In general, the poorly dressed women (Tracy Christensen), added to that flea market set, do the job of telling us how out of touch, delusional and tedious these people are. Some of Beth’s superannuated, hippy-dippy outfits just made us gasp. There is nothing less appealing than an over-the-hill flower child.
They have three, twenty-something, stay at home children who, with varying degrees of dysfunction and immaturity, have yet to leave the nest. Daniel (Miles G. Jackson) is stalled in his degree program trying to write a thesis about “language doesn’t determine meaning.”
The daughter, Justine Salata (Ruth), while fending off taunts and insults, pursues a sketchy career performing arias for a few quid. She is fast becoming an old maid and sobs about not being able to find a boy friend. Gosh, we wonder why.
Seated around the table while served Mom’s steak and kidney pie they love to argue. Language is the game and words the weapons of choice. Daniel (whom we gradually learn is bi-polar and hears voices) is particularly sharp and shrill but rarely prevails. Most often the family is shouted down by their father. The attempts by Mom to protect them absurdly fall short.
In this maelstrom of verbiage approaching cacophony, Billy (Joshua Castille), remains meek, silent and almost invisible. Born deaf he has failed to learn sign language but can speak adequately and lip read.
That unique ability leads to a disjointed plot point.
The paternal policy is not to treat him with any deference to handicap. He has been raised as normal and functional. Mom has labored long and hard to teach him to speak. The family consensus is that there is nothing wrong with him.
Until, that is, he meets and becomes romantically involved with Sylvia (Eli Pauley) a woman who is gradually losing her hearing. She introduces him to the community of deaf people (The Tribe) in which, for the first time, he feels commonality and support.
She is teaching him to sign. In a flash, which isn’t logical, he is fully adept. It is also not clear to what extent Sylvia is hearing impaired. Her speech is normal and she does not appear to be wearing a hearing device. There is a non sequitur when Daniel hits on her.
These are just a few of the conundrums in a play that has too many lapses of logic.

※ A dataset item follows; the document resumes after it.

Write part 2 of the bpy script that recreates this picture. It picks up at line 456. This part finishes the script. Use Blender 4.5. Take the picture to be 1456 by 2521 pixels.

When it comes to love this family is an utter failure. The only thing that seems to glue them is malicious banter and word playing. Of which, of course, Billy is odd man out.
There is something of a blood bath when Billy takes Sylvia home to meet the folks.
Christopher takes this as an opportunity for intellectual jousting about signing as language and the extent of its limitations. The argument focuses on why they have refused to allow Billy to learn to sign.
Even Daniel gets in the act by challenging her to sign the subtle lyricism of poetry. This she manages with some deftness.
In the second act, with the support of Sylvia and the Tribe, Billy comes into his own. In a confrontation he refuses to speak to his family with an ultimatum that they must learn to sign.
You may imagine the reactions and how this informs what by now has become a very forced drama. When Billy finds himself, while at least temporarily losing Sylvia, we are worn out. There is not much left in the tank to really care for these nasty characters. While the drama has made us more aware of the issues of the deaf community it stumbles along to a less than compelling resolution.
By then everyone has more or less lost it. There is a family meltdown punctuated by a poignant exchange between the brothers. It was just another moment in Tribes that felt contrived.